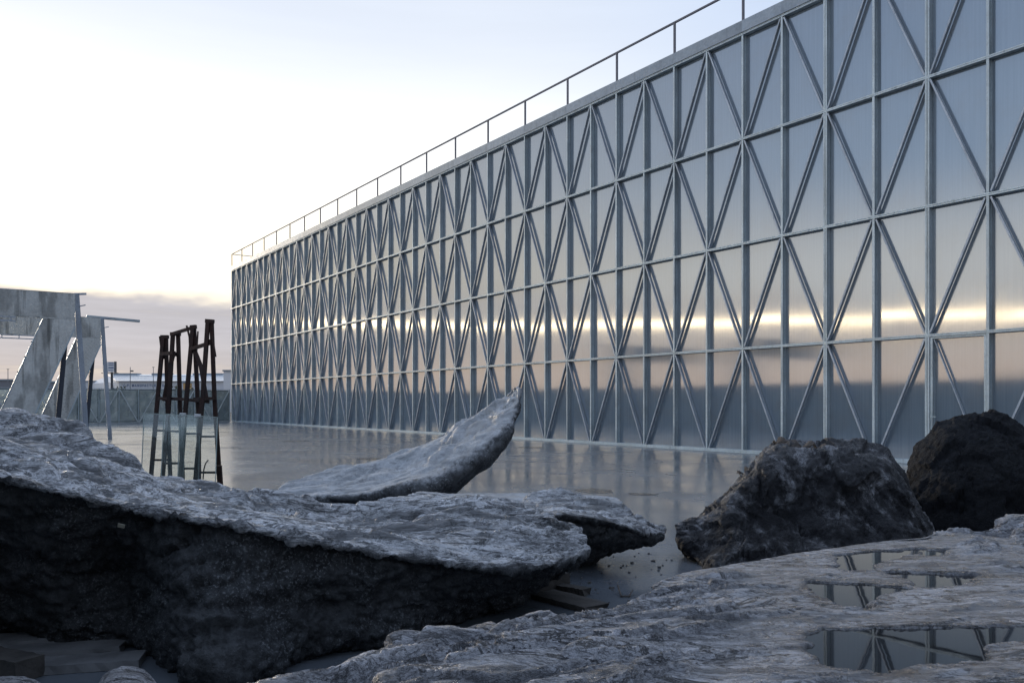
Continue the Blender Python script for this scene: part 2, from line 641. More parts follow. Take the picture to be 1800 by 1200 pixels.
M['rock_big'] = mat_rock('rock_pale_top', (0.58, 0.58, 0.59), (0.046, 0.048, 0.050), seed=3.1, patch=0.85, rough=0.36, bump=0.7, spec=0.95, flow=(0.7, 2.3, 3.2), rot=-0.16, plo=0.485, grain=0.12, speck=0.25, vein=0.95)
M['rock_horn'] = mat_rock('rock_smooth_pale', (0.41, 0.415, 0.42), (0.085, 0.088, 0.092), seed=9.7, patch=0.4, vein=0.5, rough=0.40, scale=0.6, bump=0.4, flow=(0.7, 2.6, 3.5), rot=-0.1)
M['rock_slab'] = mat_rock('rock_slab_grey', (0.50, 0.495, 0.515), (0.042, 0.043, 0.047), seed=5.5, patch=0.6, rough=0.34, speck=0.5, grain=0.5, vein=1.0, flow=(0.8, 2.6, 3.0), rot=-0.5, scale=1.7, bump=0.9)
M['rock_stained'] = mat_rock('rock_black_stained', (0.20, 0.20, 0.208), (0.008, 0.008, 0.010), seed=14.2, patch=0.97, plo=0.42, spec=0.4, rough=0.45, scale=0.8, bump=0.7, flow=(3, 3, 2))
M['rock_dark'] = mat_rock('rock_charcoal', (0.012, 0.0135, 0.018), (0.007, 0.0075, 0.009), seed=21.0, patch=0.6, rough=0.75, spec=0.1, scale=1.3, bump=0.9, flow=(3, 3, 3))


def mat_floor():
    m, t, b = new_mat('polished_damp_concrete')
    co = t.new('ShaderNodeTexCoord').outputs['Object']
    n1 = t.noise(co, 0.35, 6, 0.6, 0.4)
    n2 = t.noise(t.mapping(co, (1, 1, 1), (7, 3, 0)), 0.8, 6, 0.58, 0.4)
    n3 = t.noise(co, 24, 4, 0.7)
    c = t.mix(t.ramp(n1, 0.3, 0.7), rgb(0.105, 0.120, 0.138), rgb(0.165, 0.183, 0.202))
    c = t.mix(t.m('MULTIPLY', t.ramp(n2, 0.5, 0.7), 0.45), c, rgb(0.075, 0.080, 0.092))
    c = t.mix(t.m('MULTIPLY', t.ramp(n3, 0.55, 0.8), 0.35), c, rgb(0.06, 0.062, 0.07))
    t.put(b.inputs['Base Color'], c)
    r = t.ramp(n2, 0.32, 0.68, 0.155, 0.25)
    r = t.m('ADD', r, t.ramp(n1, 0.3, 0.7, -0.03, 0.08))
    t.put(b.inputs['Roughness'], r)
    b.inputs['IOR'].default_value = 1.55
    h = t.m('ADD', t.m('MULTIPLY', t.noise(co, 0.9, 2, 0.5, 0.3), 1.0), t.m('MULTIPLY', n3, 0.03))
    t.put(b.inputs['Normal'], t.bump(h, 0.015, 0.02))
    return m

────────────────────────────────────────

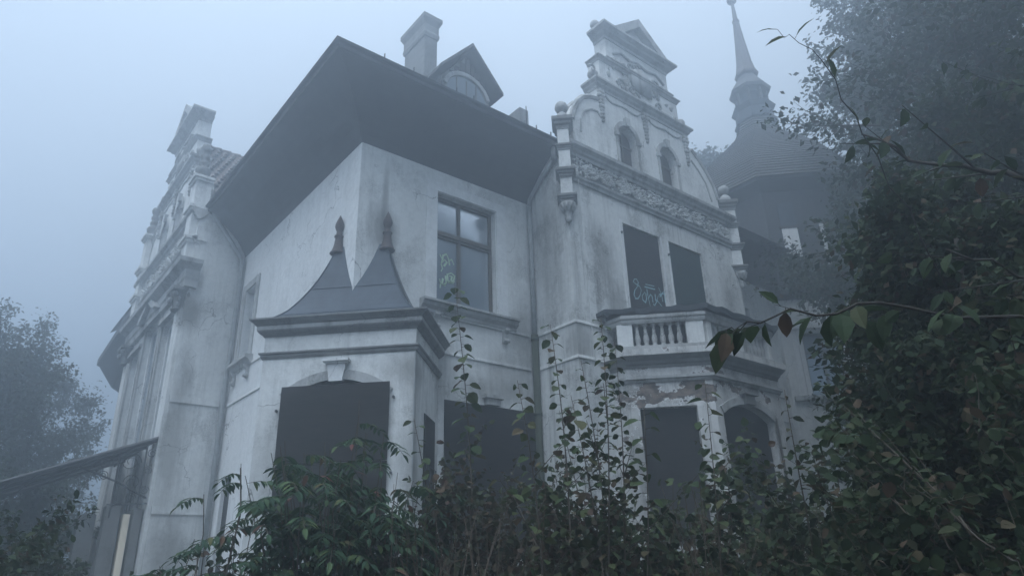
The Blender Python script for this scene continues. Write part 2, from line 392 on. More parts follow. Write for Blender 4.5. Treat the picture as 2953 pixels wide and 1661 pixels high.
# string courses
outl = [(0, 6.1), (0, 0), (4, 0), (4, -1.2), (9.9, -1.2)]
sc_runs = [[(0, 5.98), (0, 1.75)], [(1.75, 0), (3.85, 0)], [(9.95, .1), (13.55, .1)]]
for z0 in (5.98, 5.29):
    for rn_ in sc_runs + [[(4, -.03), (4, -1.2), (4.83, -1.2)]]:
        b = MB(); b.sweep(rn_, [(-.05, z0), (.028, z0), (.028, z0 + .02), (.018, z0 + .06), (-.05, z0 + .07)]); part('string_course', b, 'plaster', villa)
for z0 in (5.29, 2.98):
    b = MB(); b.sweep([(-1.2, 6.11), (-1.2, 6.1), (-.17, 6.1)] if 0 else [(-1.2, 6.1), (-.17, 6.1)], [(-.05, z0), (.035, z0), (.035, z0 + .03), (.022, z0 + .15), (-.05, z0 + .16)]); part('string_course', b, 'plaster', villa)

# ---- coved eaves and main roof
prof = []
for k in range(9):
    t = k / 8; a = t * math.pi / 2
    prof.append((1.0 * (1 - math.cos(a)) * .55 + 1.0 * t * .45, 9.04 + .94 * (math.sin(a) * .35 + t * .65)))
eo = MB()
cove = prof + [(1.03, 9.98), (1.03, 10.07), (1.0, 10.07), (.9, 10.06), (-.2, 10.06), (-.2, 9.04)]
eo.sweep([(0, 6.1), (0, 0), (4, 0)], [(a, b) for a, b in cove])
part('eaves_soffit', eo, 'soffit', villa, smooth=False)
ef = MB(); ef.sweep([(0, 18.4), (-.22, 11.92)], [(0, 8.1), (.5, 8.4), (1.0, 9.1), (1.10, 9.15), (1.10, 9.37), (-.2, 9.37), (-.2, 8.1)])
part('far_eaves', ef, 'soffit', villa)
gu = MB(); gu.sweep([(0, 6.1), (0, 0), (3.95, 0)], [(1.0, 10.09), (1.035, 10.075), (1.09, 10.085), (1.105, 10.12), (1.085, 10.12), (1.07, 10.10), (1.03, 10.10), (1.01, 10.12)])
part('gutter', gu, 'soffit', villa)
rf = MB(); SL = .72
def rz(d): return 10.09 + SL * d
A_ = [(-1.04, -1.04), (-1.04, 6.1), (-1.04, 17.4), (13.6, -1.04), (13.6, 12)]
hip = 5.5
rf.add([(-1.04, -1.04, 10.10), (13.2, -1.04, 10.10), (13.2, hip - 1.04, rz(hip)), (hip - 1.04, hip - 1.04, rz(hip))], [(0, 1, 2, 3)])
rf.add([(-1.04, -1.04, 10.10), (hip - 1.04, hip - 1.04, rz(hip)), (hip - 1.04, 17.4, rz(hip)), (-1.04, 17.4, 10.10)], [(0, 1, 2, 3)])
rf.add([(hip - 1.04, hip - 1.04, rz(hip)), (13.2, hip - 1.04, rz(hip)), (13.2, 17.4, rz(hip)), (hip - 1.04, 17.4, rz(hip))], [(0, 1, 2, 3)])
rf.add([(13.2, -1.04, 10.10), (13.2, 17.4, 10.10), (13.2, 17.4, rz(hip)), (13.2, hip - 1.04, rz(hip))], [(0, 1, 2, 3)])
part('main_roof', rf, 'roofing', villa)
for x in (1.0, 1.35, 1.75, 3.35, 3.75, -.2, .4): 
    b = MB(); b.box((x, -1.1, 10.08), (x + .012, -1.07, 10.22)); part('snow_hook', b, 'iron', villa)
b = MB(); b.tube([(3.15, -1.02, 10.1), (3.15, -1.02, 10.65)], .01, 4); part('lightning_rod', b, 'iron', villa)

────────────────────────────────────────

Exercise:
Your task is to retype the entries verbatim, starting with the line that holds "The Blender Python script for this scene continues." and stopping after the line that holds "b = MB(); b.sweep([(-1.2, 6.11), (-1.2, 6.1), (-.17, 6.1)]".

Exercise response:
The Blender Python script for this scene continues. Write part 2, from line 392 on. More parts follow. Write for Blender 4.5. Treat the picture as 2953 pixels wide and 1661 pixels high.
# string courses
outl = [(0, 6.1), (0, 0), (4, 0), (4, -1.2), (9.9, -1.2)]
sc_runs = [[(0, 5.98), (0, 1.75)], [(1.75, 0), (3.85, 0)], [(9.95, .1), (13.55, .1)]]
for z0 in (5.98, 5.29):
    for rn_ in sc_runs + [[(4, -.03), (4, -1.2), (4.83, -1.2)]]:
        b = MB(); b.sweep(rn_, [(-.05, z0), (.028, z0), (.028, z0 + .02), (.018, z0 + .06), (-.05, z0 + .07)]); part('string_course', b, 'plaster', villa)
for z0 in (5.29, 2.98):
    b = MB(); b.sweep([(-1.2, 6.11), (-1.2, 6.1), (-.17, 6.1)] if 0 else [(-1.2, 6.1), (-.17, 6.1)], [(-.05, z0), (.035, z0), (.035, z0 + .03), (.022, z0 + .15), (-.05, z0 + .16)]); part('string_course', b, 'plaster', villa)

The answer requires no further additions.